Vocabulary (say these precisely):
stage — a phase of the pipeline, like build or test.
step — an individual command inside a stage.
job — a unit of work a runner executes.
runner — the machine (a.k.a. agent) that actually runs the commands.
1 · The staged pipeline, passing (real output)
./pipeline.sh # lint -> build -> test -> package
== lint ==
lint OK
== build ==
build OK -> build.out
== test ==
test OK (artifact present)
== package ==
packaged app.tgz
PIPELINE PASSED (exit 0)
final exit code: 0
Read it top to bottom: each "== name ==" header is a stage; each stage passed (exit 0),
so the next one ran. The final exit code of 0 is the whole pipeline reporting success.
2 · The gate in action — a failing stage stops it before deploy (real output)
# the test stage fails, so it exits non-zero
running tests...
TESTS FAILED -> gate blocks; deploy is NOT reached
pipeline exit code: 1 (non-zero = release blocked)

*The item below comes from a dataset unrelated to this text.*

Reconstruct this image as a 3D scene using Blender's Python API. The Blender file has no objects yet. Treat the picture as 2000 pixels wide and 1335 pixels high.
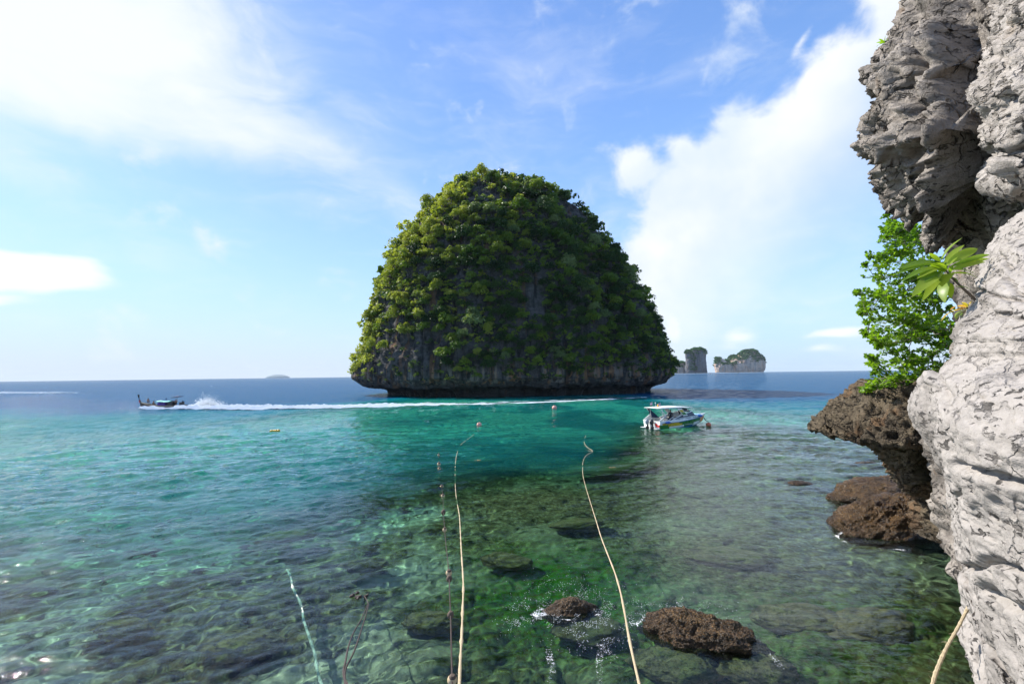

The test stage exited non-zero, the pipeline halted, and deploy never ran. Overall exit
code 1 = release blocked. This behavior — stop on the first failure, never run what comes
after — is called fail-fast.
3 · What each part does
exit 0 stage passed; the next stage is allowed to start.
exit non-zero stage failed; the pipeline stops here and reports failure.
fail-fast because a failing stage blocks everything after it, bad code can't reach deploy.
the header "== lint ==" / "== build ==" etc. marks the boundary between stages.
4 · CI vs CD — the two halves
CI (continuous integration) — the integrate-and-test half: lint, build, and test on
EVERY change, so regressions are caught as code lands.
CD (continuous delivery/deployment) — the delivery half: package the artifact and deploy it.
Continuous DELIVERY stops at a manual release gate; continuous DEPLOYMENT ships every
passing change automatically.
In the run above: lint -> build -> test is CI; package -> deploy is CD.
Notes:
- The pipeline is triggered by a commit — you don't run stages by hand.
- Order matters: lint -> build -> test -> package -> deploy, each gating the next.
- "Pass" is defined by the exit code, not by log text. Exit 0 = pass, anything else = fail.
- A job runs on a runner (agent); steps are the commands inside a stage's job.
Gotchas:
- A stage that "prints success" but exits non-zero still fails the gate — trust the exit
code, not the words on screen.
- Don't put deploy before test. If any earlier stage can be skipped past a failure, the
guardrail is gone and broken code ships.
- A non-zero exit anywhere before deploy blocks deploy entirely — that is the point, not a bug.
Verify:
./pipeline.sh; echo "final exit: $?"
# PIPELINE PASSED (exit 0) ... final exit: 0
Force a failing stage (e.g. break a test) and re-run: the pipeline stops at that stage,
deploy is not reached, and the final exit code is 1.